Erasmo de Roterdã expressou essa mentalidade naquela famosa frase: "Antes de tudo, dizei-me: haverá no mundo coisa mais doce e mais preciosa do que a vida?" E, séculos depois, essa mentalidade já havia evoluído a tal ponto que, o nosso poeta maior, Olavo Bilac, encerra, na minha opinião, o seu mais belo e importante poema, A Alvorada do Amor, com uma síntese audaciosa da mentalidade do Homem Contemporâneo: "Terra, melhor que o Céu! Homem, maior que Deus!"
O que importa ao Homem Contemporâneo é o momento presente, é a intensidade com que se vive o momento presente de cada um"Carpe diem" (Usufrui do dia de hoje"). Esse momento presente apresenta as mais variadas faces: as relações familiares, os amigos, os campus universitários, as viagens, o turismo, a natureza, as praias, os rios, as florestas, as montanhas, os desertos, as geleiras, os mares, Seichelles, Ilhas Mauricias, Dubai, Cingapura, Las Vegas, New York e o Carnegie Hall, o cinema e o Oscar, a Cultura e o Nobel, Paris e o Louvre, a Wall Street e as multinacionais com seus bilionários, Davos e Bill Gates, o Vale do Silício e a tecnologia com o rádio e a televisão e o celular, a ONU e o Grupo dos 20, os esportes e as Olimpíadas.

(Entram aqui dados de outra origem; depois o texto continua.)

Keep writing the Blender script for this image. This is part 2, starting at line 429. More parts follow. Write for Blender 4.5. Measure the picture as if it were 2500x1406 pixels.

Assim, um homem do povo em Paris deixou expressa numa lixeira de Montmartre essa mentalidade, bem como a face com que se lhe mostrava a Felicidade: "Amar, comer, beber e cantar, isso é a felicidade." Já para Pierre Bayle outra era a face terrena da felicidade: "Encontro doçura e repouso nos estudos em que me tenho empenhado e que me deleitam."
O valor da Vida, aquilo que realmente importa, a meu ver, está sintetizado naquela famosa e conhecida frase de Fernando Pessoa:"O valor das coisas não está no tempo que elas duram, mas na intensidade com que acontecem. Por isso, existem momentos inesquecíveis, coisas inexplicáveis e pessoas incomparáveis."

Mas, talvez haja sido Virgílio, o notável vate latino, quem nos tenha legado a mais sensata atitude diante da Vida e diante da Morte: "Feliz quem pode entender a existência e dominar todas as angústias, o implacável destino e a tragédia da morte."